» **INSTRUCTIONS TO FOLLOW**
For every line in the data below that contains "Measure", copy the line.

» **EXERCISE INPUT**
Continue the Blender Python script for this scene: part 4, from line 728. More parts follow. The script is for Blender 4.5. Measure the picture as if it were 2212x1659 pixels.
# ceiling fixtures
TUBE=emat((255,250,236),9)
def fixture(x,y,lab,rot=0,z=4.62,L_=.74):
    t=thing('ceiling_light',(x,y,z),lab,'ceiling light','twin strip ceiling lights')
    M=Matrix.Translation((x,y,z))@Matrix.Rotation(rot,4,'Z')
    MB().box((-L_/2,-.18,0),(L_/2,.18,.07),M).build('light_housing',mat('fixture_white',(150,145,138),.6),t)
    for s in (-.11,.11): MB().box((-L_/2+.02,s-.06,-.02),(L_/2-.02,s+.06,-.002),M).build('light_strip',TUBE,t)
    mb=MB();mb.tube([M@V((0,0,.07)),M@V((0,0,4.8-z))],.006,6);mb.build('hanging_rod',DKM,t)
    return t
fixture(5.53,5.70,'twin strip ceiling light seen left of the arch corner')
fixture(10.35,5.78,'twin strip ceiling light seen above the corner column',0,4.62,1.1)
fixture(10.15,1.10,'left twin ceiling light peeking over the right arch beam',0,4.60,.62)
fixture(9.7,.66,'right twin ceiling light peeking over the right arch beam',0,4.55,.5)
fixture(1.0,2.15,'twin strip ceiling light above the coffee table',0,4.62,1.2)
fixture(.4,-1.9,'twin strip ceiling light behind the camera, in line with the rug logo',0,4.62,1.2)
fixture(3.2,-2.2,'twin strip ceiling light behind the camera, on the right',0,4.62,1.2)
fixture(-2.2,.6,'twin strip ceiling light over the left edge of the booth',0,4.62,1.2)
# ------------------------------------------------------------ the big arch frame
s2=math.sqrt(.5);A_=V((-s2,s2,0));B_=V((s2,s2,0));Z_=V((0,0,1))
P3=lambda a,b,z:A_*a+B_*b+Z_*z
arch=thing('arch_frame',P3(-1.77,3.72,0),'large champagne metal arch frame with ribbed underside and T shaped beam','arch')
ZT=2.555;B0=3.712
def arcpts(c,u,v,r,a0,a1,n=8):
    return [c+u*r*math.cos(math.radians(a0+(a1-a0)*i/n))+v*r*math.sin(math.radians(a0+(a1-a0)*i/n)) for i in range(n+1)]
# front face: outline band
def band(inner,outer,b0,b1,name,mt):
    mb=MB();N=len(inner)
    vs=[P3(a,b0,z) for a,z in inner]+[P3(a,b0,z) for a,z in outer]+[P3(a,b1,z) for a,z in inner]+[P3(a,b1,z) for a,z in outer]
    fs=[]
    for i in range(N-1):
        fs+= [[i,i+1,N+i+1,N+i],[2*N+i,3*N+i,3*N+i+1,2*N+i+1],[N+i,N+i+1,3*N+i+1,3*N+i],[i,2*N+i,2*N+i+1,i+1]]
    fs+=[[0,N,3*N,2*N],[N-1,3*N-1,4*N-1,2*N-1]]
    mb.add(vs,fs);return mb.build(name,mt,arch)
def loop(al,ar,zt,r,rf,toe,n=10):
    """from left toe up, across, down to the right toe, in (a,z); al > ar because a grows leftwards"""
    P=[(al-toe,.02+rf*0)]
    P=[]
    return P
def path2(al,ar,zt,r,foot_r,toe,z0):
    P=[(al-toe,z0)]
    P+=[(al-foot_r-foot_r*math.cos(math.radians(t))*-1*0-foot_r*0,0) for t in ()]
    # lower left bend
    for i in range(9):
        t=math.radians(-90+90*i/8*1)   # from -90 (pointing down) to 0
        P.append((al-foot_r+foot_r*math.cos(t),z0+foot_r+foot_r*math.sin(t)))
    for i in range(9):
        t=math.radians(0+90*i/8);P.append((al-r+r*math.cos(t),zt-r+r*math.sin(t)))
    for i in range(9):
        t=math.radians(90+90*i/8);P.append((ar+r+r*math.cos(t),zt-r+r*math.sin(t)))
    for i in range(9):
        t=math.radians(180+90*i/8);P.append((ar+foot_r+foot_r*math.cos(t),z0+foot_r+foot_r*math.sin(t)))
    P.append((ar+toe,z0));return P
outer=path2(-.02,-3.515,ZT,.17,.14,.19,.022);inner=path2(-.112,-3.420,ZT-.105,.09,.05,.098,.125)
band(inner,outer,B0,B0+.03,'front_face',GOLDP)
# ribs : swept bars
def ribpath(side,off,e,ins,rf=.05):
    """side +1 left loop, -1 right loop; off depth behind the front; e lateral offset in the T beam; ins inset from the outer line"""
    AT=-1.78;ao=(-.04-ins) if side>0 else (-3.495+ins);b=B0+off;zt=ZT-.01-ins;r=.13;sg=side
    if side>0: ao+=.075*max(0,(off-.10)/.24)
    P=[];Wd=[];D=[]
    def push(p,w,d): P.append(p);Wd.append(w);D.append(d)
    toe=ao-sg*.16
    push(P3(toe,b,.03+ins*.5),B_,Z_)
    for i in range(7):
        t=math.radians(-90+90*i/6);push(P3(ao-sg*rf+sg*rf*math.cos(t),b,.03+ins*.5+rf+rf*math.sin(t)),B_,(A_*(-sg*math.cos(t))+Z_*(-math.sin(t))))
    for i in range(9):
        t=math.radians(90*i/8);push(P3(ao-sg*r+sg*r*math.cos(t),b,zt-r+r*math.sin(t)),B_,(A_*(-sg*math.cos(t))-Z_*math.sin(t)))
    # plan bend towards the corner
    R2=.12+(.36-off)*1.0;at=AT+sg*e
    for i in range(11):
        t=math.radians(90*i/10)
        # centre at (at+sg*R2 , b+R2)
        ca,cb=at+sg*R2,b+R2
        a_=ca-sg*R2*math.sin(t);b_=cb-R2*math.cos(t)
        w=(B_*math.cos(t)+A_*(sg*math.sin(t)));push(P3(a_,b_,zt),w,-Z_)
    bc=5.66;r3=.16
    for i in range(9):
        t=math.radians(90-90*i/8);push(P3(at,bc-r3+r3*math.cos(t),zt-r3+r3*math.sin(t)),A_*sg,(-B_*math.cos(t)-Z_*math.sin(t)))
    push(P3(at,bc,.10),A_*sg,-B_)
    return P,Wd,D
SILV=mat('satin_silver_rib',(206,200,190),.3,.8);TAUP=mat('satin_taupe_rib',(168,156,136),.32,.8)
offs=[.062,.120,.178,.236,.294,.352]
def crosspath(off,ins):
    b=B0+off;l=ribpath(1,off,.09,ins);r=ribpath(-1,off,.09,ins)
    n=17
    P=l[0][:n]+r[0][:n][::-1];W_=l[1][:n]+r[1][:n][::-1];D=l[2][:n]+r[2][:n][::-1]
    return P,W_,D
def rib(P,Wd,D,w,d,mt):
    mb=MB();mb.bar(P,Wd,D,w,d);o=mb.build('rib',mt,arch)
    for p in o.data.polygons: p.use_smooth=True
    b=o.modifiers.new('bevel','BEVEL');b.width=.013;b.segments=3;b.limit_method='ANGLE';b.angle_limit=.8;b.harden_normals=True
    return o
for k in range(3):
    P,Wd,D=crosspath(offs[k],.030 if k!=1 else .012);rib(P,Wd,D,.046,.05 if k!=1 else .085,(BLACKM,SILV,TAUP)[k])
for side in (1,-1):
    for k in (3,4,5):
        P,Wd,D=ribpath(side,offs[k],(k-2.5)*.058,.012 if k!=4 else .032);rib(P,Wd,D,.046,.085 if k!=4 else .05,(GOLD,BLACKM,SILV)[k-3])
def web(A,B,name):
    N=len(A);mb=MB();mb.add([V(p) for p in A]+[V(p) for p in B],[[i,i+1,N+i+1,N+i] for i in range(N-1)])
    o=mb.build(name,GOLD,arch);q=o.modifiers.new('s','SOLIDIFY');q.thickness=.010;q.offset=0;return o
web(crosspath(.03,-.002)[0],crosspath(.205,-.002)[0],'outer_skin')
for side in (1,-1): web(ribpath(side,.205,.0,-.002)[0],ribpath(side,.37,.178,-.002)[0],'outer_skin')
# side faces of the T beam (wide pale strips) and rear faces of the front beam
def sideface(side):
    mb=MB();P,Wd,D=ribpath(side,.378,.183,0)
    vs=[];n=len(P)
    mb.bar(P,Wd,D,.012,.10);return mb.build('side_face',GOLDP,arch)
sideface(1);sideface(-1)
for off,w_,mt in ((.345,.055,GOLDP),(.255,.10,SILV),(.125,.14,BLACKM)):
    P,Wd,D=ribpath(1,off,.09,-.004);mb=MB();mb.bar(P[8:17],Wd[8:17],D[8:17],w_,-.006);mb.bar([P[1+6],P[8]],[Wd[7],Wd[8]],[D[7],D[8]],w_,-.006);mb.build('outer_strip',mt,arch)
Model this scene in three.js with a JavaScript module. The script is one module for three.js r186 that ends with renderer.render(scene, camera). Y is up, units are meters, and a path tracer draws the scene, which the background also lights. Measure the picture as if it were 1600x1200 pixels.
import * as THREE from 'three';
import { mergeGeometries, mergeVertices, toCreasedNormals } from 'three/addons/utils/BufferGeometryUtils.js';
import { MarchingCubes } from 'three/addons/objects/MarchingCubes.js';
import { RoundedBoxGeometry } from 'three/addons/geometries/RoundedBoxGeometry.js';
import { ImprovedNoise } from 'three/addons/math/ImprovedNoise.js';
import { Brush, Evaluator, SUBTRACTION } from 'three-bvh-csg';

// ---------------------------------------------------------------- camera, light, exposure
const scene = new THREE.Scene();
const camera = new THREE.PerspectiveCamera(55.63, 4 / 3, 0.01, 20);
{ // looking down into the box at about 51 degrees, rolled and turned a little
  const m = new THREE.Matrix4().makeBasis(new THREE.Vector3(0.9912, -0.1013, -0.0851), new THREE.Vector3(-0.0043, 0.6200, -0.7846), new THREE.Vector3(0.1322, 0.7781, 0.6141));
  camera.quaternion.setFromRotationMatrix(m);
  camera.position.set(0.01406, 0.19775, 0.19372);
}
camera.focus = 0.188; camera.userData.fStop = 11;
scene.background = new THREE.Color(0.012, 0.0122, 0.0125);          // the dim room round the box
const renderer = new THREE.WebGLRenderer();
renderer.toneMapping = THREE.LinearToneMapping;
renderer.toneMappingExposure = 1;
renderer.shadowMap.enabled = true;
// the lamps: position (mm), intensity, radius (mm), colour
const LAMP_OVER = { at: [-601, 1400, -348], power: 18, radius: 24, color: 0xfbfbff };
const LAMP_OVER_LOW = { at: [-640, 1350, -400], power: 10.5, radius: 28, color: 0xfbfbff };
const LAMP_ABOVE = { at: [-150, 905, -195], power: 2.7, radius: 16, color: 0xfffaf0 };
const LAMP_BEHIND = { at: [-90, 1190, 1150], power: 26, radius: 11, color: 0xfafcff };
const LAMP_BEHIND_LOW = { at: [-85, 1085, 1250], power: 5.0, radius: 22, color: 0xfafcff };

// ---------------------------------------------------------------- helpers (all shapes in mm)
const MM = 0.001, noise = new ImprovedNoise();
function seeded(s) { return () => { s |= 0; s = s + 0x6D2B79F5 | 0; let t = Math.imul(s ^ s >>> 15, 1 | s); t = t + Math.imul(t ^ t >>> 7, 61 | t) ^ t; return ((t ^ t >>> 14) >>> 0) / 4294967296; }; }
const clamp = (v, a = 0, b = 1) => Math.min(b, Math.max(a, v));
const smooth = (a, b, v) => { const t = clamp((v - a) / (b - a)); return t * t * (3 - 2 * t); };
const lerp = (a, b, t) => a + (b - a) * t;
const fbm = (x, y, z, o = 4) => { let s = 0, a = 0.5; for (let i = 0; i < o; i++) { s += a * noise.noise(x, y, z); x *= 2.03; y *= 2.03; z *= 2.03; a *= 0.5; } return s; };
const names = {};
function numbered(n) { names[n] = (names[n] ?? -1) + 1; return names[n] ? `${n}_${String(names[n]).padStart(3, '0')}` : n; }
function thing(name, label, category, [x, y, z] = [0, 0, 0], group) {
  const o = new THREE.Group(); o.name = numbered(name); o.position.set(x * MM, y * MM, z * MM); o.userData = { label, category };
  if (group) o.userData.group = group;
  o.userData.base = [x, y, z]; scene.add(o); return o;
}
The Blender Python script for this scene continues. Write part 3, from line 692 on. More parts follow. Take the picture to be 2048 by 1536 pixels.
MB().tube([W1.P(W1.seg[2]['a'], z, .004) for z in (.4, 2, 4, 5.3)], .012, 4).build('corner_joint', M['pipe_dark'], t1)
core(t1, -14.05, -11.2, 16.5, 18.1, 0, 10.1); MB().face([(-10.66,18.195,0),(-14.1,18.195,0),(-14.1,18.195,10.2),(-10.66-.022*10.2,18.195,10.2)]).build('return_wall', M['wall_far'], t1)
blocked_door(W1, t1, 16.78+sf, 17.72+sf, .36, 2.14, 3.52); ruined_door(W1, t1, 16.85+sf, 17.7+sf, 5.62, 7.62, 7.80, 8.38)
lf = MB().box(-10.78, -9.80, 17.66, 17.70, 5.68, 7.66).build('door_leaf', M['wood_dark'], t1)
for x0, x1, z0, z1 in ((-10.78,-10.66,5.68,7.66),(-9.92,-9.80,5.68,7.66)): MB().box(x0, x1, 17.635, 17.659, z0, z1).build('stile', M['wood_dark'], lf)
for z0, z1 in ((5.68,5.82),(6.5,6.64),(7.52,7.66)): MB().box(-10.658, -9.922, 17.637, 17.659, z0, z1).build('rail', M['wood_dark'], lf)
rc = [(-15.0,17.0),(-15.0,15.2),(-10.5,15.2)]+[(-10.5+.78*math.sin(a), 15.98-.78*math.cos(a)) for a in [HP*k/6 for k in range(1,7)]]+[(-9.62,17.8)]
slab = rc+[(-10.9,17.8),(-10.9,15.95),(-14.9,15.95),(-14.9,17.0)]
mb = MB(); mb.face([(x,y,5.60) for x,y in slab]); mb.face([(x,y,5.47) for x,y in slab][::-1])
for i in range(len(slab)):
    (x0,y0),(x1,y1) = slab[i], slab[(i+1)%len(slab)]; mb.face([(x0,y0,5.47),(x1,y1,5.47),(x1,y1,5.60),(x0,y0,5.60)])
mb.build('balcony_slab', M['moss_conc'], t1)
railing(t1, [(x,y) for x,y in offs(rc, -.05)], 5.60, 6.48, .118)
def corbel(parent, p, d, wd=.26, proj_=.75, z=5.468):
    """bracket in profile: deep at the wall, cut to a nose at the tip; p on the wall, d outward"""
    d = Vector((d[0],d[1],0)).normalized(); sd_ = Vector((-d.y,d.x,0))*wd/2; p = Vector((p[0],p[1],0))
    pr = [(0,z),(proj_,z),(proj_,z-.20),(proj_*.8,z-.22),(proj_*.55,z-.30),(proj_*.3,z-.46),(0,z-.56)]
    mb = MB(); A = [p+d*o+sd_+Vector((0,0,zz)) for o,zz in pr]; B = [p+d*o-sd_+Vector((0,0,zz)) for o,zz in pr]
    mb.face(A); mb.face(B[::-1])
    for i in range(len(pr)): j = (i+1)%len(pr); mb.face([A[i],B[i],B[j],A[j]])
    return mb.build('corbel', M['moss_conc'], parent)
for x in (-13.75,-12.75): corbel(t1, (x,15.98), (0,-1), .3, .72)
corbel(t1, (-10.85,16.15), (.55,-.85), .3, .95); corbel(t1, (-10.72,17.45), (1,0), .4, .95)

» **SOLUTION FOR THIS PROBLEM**
Continue the Blender Python script for this scene: part 4, from line 728. More parts follow. The script is for Blender 4.5. Measure the picture as if it were 2212x1659 pixels.
Model this scene in three.js with a JavaScript module. The script is one module for three.js r186 that ends with renderer.render(scene, camera). Y is up, units are meters, and a path tracer draws the scene, which the background also lights. Measure the picture as if it were 1600x1200 pixels.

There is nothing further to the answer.